Microsoft: entre as muitas mudanças que ocorreram em quase 40 anos, o fim da hegemonia do PC e a ascensão de um mundo digital balizado pelo móvel é capital (Getty Images)
Claudia Gasparini
Publicado em 6 de setembro de 2013 às 11h00.
São Paulo - A compra da Nokia pela Microsoft tem um um imenso valor simbólico para a indústria. Consumada em 7,2 bilhões de dólares, a negociação expõe o impacto arrebatador da invenção do mobile para a história da tecnologia.
Entre as muitas mudanças que ocorreram em quase 40 anos desde a fundação da Microsoft, uma é capital: o fim da hegemonia do PC e a ascensão de um mundo digital balizado pelo móvel, pelo local e pelo social.
É para responder a essas transformações e resgatar sua relevância que a empresa de Bill Gates tenta dar mais um passo no mercado de smartphones.
Criada nos anos 70 por Bill Gates e seu melhor amigo, Paul Allen, a Microsoft é um símbolo do desktop. Na época da “informática de escrivaninha”, com seus imensos monitores, CPUs e teclados, o hardware em si não tinha grande importância - bastava que rodasse o Windows. Nossa relação com o computador era imóvel, rígida: tudo acontecia dentro de uma tela intocável e fixa no seu local de instalação.
Com a revolução da internet móvel, nossa experiência com o digital foi se tornando cada vez mais física. Nossos dedos começaram a interagir com a tela. Nossos corpos começaram a se acostumar à companhia dos dispositivos eletrônicos no ônibus, na cama, à mesa. Começamos a passar horas com nossos celulares inteligentes a tiracolo, a carregá-los nos bolsos das calças, a levá-los para cima e para baixo.
A tendência a uma integração cada vez mais orgânica com o digital continua a avançar. Não é mais uma fantasia futurista a ideia de vestir computadores. Já temos óculos inteligentes como o Google Glass, smartwatches como o apresentado esta semana pela Samsung, e teremos inúmeros outros wearable gadgets que ainda serão imaginados.
Com a explosão desses novos dispositivos e a projeção de players como Apple e Google, o PC perdeu prestígio - e a veterana Microsoft percebeu o risco de ficar para trás.
A companhia norte-americana anunciou há pouco tempo a renúncia de seu CEO, Steve Ballmer, em meio a diversas pressões. Além da dificuldade em acompanhar o mercado de computação móvel, a empresa também tem lidado com um dramático declínio nas vendas de PCs.
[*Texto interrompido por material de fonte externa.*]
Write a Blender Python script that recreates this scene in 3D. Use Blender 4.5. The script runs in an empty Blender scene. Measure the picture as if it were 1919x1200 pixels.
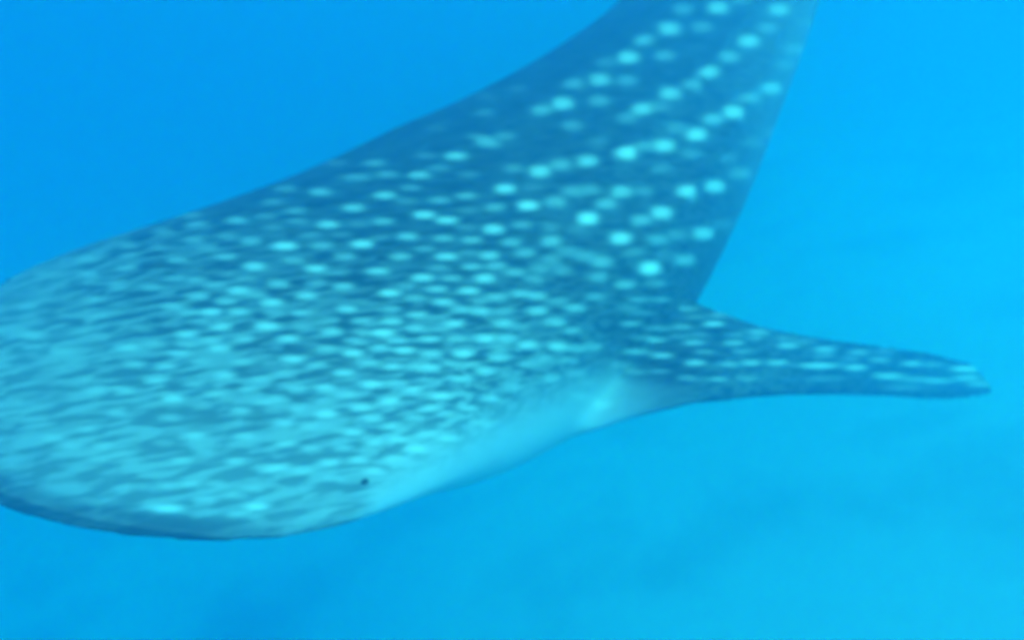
import bpy, bmesh, math, random
import numpy as np
from mathutils import Vector, Matrix, noise
from mathutils.bvhtree import BVHTree

S = bpy.context.scene
COL = S.collection
# ------------------------------------------------------------------ camera, light, exposure
F, W, H = 1700.0, 1919.0, 1200.0
PITCH = math.radians(17)
cam_d = bpy.data.cameras.new('camera')
cam = bpy.data.objects.new('camera', cam_d); COL.objects.link(cam)
cam.location = (0, 0, 0)
cam.rotation_euler = (math.pi / 2 - PITCH, 0, 0)
cam_d.sensor_width = 36.0
cam_d.lens = F / W * 36.0
cam_d.clip_start, cam_d.clip_end = 0.05, 600
cam_d.dof.use_dof = True
cam_d.dof.focus_distance = 0.8
cam_d.dof.aperture_fstop = 4.2
cam_d.dof.aperture_blades = 0
S.camera = cam
RC = np.array(cam.rotation_euler.to_matrix())

SUN_EL, SUN_AZ = math.radians(50), math.radians(120)      # azimuth clockwise from straight ahead (+Y)
w = bpy.data.worlds.new('World'); S.world = w; w.use_nodes = True
nt = w.node_tree; nt.nodes.clear()
sky = nt.nodes.new('ShaderNodeTexSky'); sky.sky_type = 'NISHITA'; sky.sun_disc = False
sky.sun_elevation = SUN_EL; sky.sun_rotation = SUN_AZ
bg = nt.nodes.new('ShaderNodeBackground'); bg.inputs[1].default_value = 0.14
out = nt.nodes.new('ShaderNodeOutputWorld')
nt.links.new(sky.outputs[0], bg.inputs[0]); nt.links.new(bg.outputs[0], out.inputs[0])
sun_d = bpy.data.lights.new('sun', 'SUN'); sun_d.energy = 3.5; sun_d.angle = math.radians(24); sun_d.color = (1, .98, .95)
sun = bpy.data.objects.new('sun', sun_d); COL.objects.link(sun)
sdir = Vector((math.sin(SUN_AZ) * math.cos(SUN_EL), math.cos(SUN_AZ) * math.cos(SUN_EL), math.sin(SUN_EL)))
sun.rotation_euler = sdir.to_track_quat('Z', 'Y').to_euler()
sun.location = sdir * 50
S.view_settings.view_transform = 'Standard'; S.view_settings.look = 'None'
S.view_settings.gamma = 1; S.view_settings.use_curve_mapping = False
S.view_settings.exposure = 0.50
S.render.engine = 'CYCLES'
S.cycles.max_bounces = 14; S.cycles.volume_bounces = 12; S.cycles.diffuse_bounces = 3
S.cycles.use_denoising = True

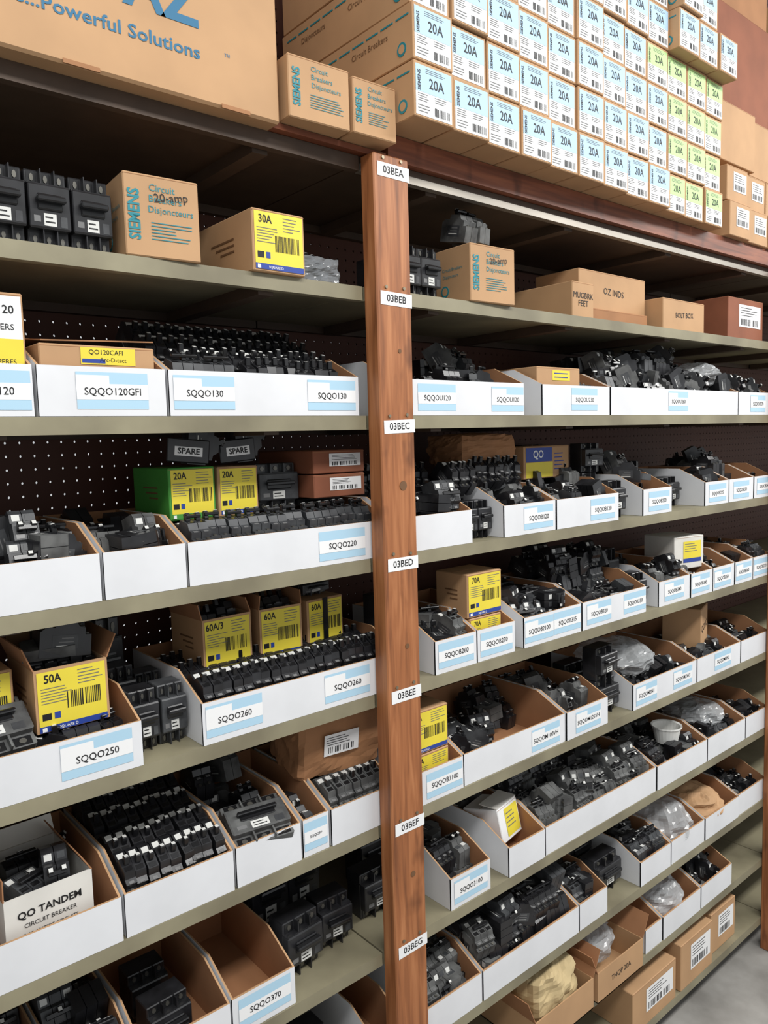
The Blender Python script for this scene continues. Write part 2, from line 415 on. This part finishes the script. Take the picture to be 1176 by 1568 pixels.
# ================================================================= BINS
BL={3:[(-.90,-.657,[(-.715,'SQQO120')]),(-.653,-.461,[(-.545,'SQQO120GFI')]),(-.457,-.077,[(-.395,'SQQO130'),(-.14,'SQQO130')]),
       (.002,.405,[(.128,'SQQOU120'),(.35,'SQQOU120')]),(.474,.748,[(.64,'SQQOU230')]),(.753,1.455,[(1.09,'SQQOU260')]),(1.462,1.68,[(1.60,'SQQOU270')])],
    4:[(-.90,-.58,[]),(-.576,-.442,[]),(-.438,-.010,[(-.125,'SQQO220')]),(.002,.229,[]),(.332,.519,[(.455,'SQQOB120')]),(.523,.787,[(.715,'SQQOB120')]),
       (.908,1.058,[(.99,'SQQOB220')]),(1.252,1.402,[(1.33,'SQQOB225')]),(1.407,1.575,[(1.49,'SQQOB230')]),(1.58,1.71,[(1.66,'SQQOB240')])],
    5:[(-.88,-.531,[(-.602,'SQQO250')]),(-.429,.010,[(-.368,'SQQO260'),(-.125,'SQQO260')]),(.108,.236,[(.172,'SQQOB260')]),(.239,.367,[(.303,'SQQOB270')]),
       (.398,.622,[(.455,'SQQOB2100'),(.568,'SQQOB315')]),(.627,.925,[(.70,'SQQOB320'),(.868,'SQQOB330')]),(.995,1.168,[(1.08,'SQQOB340')]),(1.172,1.304,[(1.23,'SQQOB345')]),
       (1.308,1.447,[(1.37,'SQQOB350')]),(1.451,1.575,[(1.51,'SQQOB360')]),(1.58,1.71,[(1.64,'SQQOB370')])],
    6:[(-.86,-.58,[]),(-.576,-.383,[]),(-.379,-.243,[]),(-.239,-.179,[(-.21,'SQQOFP')]),(-.175,-.010,[]),(.02,.186,[(.128,'SQQOB3100')]),(.19,.555,[(.478,'SQQOM100VH')]),
       (.559,.738,[(.65,'SQQOM125VH')]),(.862,1.212,[(.93,'SQQOM2N1'),(1.13,'SQQOM2W3')]),(1.216,1.50,[(1.38,'SQQOM3N2')]),(1.505,1.71,[])],
    7:[(-.90,-.69,[]),(-.686,-.57,[]),(-.565,-.404,[]),(-.40,-.268,[(-.333,'SQQO370')]),(.14,.27,[(.205,'SQQO3100')]),(.332,.468,[]),(.472,.982,[]),(.986,1.28,[]),(1.284,1.54,[]),(1.545,1.71,[])],
    8:[(-.70,-.45,[]),(-.085,.0,[]),(.06,.232,[]),(.236,.604,[]),(.608,.735,[]),(.90,1.065,[]),(1.07,1.27,[]),(1.275,1.50,[]),(1.505,1.71,[])],
    9:[(.93,1.02,[]),(1.025,1.25,[]),(1.255,1.46,[])]}
for k,l in BL.items():
    for i,(a,b,lb) in enumerate(l): bin_(a,b,S[k],lb,y=RND.uniform(0,.004))

# ================================================================= CONTENTS
def heap(k,a,b,y0=.014,y1=.265,layers=1,seed=1,dens=1.,poles=(1,1,2,2,3),body=None,dz=.005,orderly=.6):
    return b_heap('circuit_breaker_pile',a+.008,b-.008,y0,y1,S[k]+dz,layers,seed,body,dens,poles,orderly)
BROW='circuit_breaker_row'
# shelf 3
def lbl120(mb,w,d,h):
    mb.fq(.003,w-.003,h*.1,h*.97,-.0009,'paper'); mb.fq(.003,w-.003,h*.28,h*.60,-.0012,'yellow'); mb.fq(.003,w-.003,h*.03,h*.28,-.0012,'blue')
    mb.text('120',w*.82,-.0016,h*.85,h*.10,'ink',bold=.01); mb.text('BREAKERS',w*.70,-.0016,h*.70,h*.075,'ink'); mb.text('AMPERES',w*.76,-.0016,h*.40,h*.06,'ink')
carton('breaker_carton',-.795,.014,S[3]+.012,.135,.12,.158,yaw=0,style='plain',seed=4,extra=lbl120)
def lblafi(mb,w,d,h):
    mb.fq(w*.34,w*.82,h*.72,h*.97,-.0009,'yellow'); mb.text('QO120CAFI',w*.56,-.0013,h*.90,h*.10,'ink'); mb.text('Arc-D-tect',w*.62,-.0013,h*.79,h*.09,'ink')
    mb.fq(w*.35,w*.55,h*.74,h*.80,-.0011,'blue')
    mb.box(0,w*.98,0,d*.45,-.001,.001,'kraft_dark',T((.003,0,h+.004))@RX(7)@RY(-2)); mb.box(0,w*.9,0,d*.5,-.001,.001,'kraft',T((.006,d*.45,h+.016))@RX(-5)@RY(3))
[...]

Tentando cavar algum espaço no ambiente mobile, a Microsoft lançou o Windows Phone em 2010. Apesar de um início de crescimento rápido, o sistema operacional tem dificuldades em arrebanhar adeptos, correspondendo apenas a 3,3% do mercado de celulares em 2013.
Com a aquisição da Nokia, a empresa de Bill Gates pretende controlar tanto o hardware quanto o software dos seus aparelhos, num modelo de “integração vertical” parecido com o da Apple. O objetivo é aperfeiçoar o produto e triplicar o market share do Windows Phone até 2018.
Visto por alguns com ceticismo, o plano passará por muitos desafios para conseguir vingar, sobretudo em um mercado tão competitivo como o dos smartphones. Para começar, o sistema operacional da Microsoft não oferece a mesma quantidade de aplicativos presentes no iOS ou no Android. A chegada tardia ao páreo também representa uma desvantagem considerável.
Ainda assim, a IDC (International Data Corporation) lançou um relatório que prevê que o Windows Phone superará o iOs em 2016, principalmente graças à força da Nokia em mercados emergentes como África, Ásia e América Latina.
Destinada ou não ao sucesso, a estratégia demonstra um esforço de adaptação da Microsoft a um ambiente novo - que, aliás, vai além das iniciativas com o mobile. No terreno das mídias sociais, a empresa já tentou se projetar fazendo investimentos no Facebook em 2007 e comprando a rede social Yammer em 2012. Rumores recentes indicam que a Microsoft também pode ter a intenção de investir no Foursquare.
Relembrando sua trajetória, é impossível ignorar a participação decisiva da Microsoft na invenção do produto digital. O detalhe é que essa cultura de consumo evoluiu por conta própria e hoje desafia seus próprio criadores.
Nesse jogo, a empresa de Bill Gates não está sozinha. Afinal, a história recente da tecnologia mostra que, na hora de adivinhar o futuro das nossas necessidades e desejos, nenhum palpite é totalmente seguro.